Set exercise — Repeat the listing word for word. No pictures belong in the copy.

Dataset content —
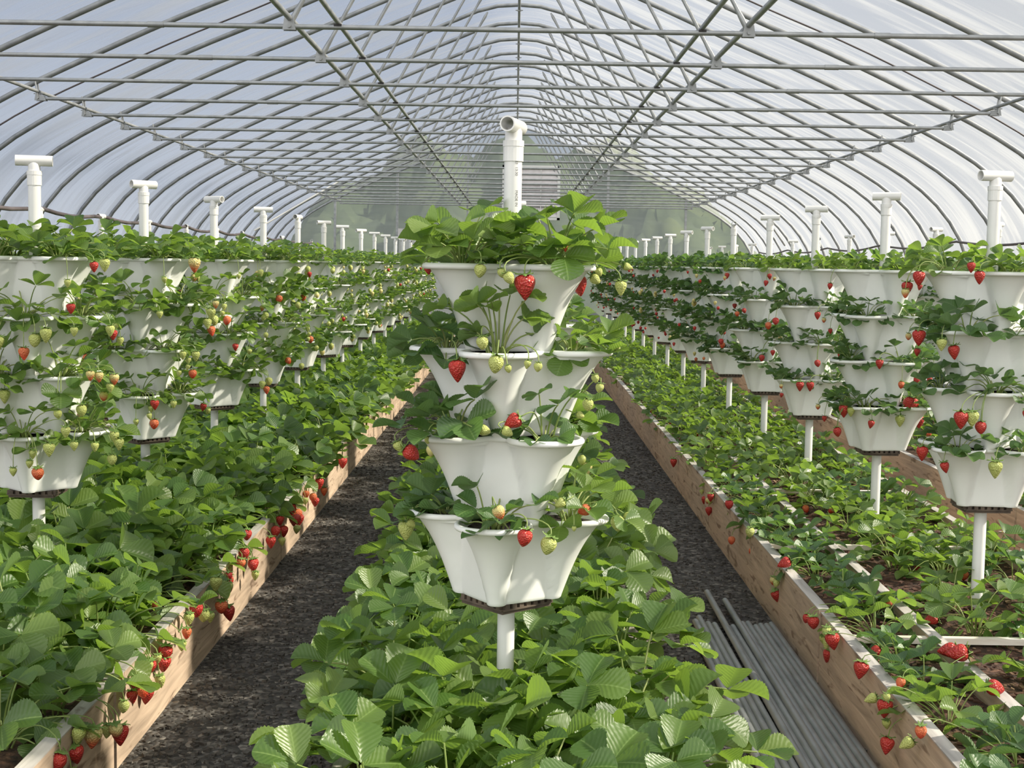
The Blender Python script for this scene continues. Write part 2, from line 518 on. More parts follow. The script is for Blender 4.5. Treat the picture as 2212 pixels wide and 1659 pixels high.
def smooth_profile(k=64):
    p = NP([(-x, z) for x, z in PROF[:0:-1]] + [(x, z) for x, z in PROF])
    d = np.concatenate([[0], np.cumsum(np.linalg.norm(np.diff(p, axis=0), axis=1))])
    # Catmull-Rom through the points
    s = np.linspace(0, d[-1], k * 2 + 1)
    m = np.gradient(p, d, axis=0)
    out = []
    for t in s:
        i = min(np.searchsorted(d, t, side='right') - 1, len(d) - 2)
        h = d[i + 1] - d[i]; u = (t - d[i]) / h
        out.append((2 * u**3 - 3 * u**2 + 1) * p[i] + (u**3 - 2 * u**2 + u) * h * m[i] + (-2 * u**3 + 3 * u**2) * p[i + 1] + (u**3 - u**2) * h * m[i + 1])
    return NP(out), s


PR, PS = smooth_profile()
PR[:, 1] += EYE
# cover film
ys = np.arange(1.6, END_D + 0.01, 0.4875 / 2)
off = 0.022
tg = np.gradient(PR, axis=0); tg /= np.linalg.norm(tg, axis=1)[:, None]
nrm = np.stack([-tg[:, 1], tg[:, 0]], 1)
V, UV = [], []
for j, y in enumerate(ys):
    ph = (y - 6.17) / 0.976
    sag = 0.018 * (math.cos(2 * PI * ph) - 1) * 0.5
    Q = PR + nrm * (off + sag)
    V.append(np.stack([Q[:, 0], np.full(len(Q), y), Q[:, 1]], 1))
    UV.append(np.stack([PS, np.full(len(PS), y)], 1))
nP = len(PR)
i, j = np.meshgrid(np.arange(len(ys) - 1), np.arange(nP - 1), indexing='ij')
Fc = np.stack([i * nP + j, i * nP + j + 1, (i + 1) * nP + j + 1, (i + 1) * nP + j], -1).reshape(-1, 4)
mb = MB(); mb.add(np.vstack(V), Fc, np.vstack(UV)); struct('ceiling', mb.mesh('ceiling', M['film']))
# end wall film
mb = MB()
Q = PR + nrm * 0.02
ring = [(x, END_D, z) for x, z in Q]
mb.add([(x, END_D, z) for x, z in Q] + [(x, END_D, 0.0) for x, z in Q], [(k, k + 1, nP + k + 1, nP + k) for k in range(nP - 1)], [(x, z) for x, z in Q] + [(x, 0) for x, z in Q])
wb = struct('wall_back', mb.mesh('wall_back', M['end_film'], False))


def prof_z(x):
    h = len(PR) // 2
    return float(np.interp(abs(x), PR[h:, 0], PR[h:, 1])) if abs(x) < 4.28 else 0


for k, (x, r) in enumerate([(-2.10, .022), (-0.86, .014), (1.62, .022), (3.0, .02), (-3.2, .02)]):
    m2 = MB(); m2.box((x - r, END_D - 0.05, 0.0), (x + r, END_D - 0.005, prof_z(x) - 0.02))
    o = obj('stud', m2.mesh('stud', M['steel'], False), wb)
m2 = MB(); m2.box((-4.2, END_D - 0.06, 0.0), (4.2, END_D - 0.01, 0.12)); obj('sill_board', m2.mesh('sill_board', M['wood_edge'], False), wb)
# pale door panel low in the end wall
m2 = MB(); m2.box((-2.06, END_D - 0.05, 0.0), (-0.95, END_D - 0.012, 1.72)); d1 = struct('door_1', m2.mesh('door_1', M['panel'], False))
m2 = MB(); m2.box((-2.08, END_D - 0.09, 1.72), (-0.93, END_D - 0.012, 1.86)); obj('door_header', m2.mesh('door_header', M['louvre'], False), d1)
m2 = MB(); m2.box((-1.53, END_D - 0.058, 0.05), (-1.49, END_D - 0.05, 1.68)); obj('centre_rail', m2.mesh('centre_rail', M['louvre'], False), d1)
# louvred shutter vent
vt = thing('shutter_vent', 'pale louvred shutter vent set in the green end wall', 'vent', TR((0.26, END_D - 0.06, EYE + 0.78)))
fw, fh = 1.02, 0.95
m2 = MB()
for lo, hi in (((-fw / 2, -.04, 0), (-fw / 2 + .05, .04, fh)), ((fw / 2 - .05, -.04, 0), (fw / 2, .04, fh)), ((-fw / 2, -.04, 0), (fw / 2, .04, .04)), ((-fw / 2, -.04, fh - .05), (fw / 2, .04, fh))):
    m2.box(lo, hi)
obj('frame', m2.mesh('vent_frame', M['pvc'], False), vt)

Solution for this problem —
The Blender Python script for this scene continues. Write part 2, from line 518 on. More parts follow. The script is for Blender 4.5. Treat the picture as 2212 pixels wide and 1659 pixels high.
def smooth_profile(k=64):
    p = NP([(-x, z) for x, z in PROF[:0:-1]] + [(x, z) for x, z in PROF])
    d = np.concatenate([[0], np.cumsum(np.linalg.norm(np.diff(p, axis=0), axis=1))])
    # Catmull-Rom through the points
    s = np.linspace(0, d[-1], k * 2 + 1)
    m = np.gradient(p, d, axis=0)
    out = []
    for t in s:
        i = min(np.searchsorted(d, t, side='right') - 1, len(d) - 2)
        h = d[i + 1] - d[i]; u = (t - d[i]) / h
        out.append((2 * u**3 - 3 * u**2 + 1) * p[i] + (u**3 - 2 * u**2 + u) * h * m[i] + (-2 * u**3 + 3 * u**2) * p[i + 1] + (u**3 - u**2) * h * m[i + 1])
    return NP(out), s


PR, PS = smooth_profile()
PR[:, 1] += EYE
# cover film
ys = np.arange(1.6, END_D + 0.01, 0.4875 / 2)
off = 0.022
tg = np.gradient(PR, axis=0); tg /= np.linalg.norm(tg, axis=1)[:, None]
nrm = np.stack([-tg[:, 1], tg[:, 0]], 1)
V, UV = [], []
for j, y in enumerate(ys):
    ph = (y - 6.17) / 0.976
    sag = 0.018 * (math.cos(2 * PI * ph) - 1) * 0.5
    Q = PR + nrm * (off + sag)
    V.append(np.stack([Q[:, 0], np.full(len(Q), y), Q[:, 1]], 1))
    UV.append(np.stack([PS, np.full(len(PS), y)], 1))
nP = len(PR)
i, j = np.meshgrid(np.arange(len(ys) - 1), np.arange(nP - 1), indexing='ij')
Fc = np.stack([i * nP + j, i * nP + j + 1, (i + 1) * nP + j + 1, (i + 1) * nP + j], -1).reshape(-1, 4)
mb = MB(); mb.add(np.vstack(V), Fc, np.vstack(UV)); struct('ceiling', mb.mesh('ceiling', M['film']))
# end wall film
mb = MB()
Q = PR + nrm * 0.02
ring = [(x, END_D, z) for x, z in Q]
mb.add([(x, END_D, z) for x, z in Q] + [(x, END_D, 0.0) for x, z in Q], [(k, k + 1, nP + k + 1, nP + k) for k in range(nP - 1)], [(x, z) for x, z in Q] + [(x, 0) for x, z in Q])
wb = struct('wall_back', mb.mesh('wall_back', M['end_film'], False))


def prof_z(x):
    h = len(PR) // 2
    return float(np.interp(abs(x), PR[h:, 0], PR[h:, 1])) if abs(x) < 4.28 else 0


for k, (x, r) in enumerate([(-2.10, .022), (-0.86, .014), (1.62, .022), (3.0, .02), (-3.2, .02)]):
    m2 = MB(); m2.box((x - r, END_D - 0.05, 0.0), (x + r, END_D - 0.005, prof_z(x) - 0.02))
    o = obj('stud', m2.mesh('stud', M['steel'], False), wb)
m2 = MB(); m2.box((-4.2, END_D - 0.06, 0.0), (4.2, END_D - 0.01, 0.12)); obj('sill_board', m2.mesh('sill_board', M['wood_edge'], False), wb)
# pale door panel low in the end wall
m2 = MB(); m2.box((-2.06, END_D - 0.05, 0.0), (-0.95, END_D - 0.012, 1.72)); d1 = struct('door_1', m2.mesh('door_1', M['panel'], False))
m2 = MB(); m2.box((-2.08, END_D - 0.09, 1.72), (-0.93, END_D - 0.012, 1.86)); obj('door_header', m2.mesh('door_header', M['louvre'], False), d1)
m2 = MB(); m2.box((-1.53, END_D - 0.058, 0.05), (-1.49, END_D - 0.05, 1.68)); obj('centre_rail', m2.mesh('centre_rail', M['louvre'], False), d1)
# louvred shutter vent
vt = thing('shutter_vent', 'pale louvred shutter vent set in the green end wall', 'vent', TR((0.26, END_D - 0.06, EYE + 0.78)))
fw, fh = 1.02, 0.95
m2 = MB()
for lo, hi in (((-fw / 2, -.04, 0), (-fw / 2 + .05, .04, fh)), ((fw / 2 - .05, -.04, 0), (fw / 2, .04, fh)), ((-fw / 2, -.04, 0), (fw / 2, .04, .04)), ((-fw / 2, -.04, fh - .05), (fw / 2, .04, fh))):
    m2.box(lo, hi)
obj('frame', m2.mesh('vent_frame', M['pvc'], False), vt)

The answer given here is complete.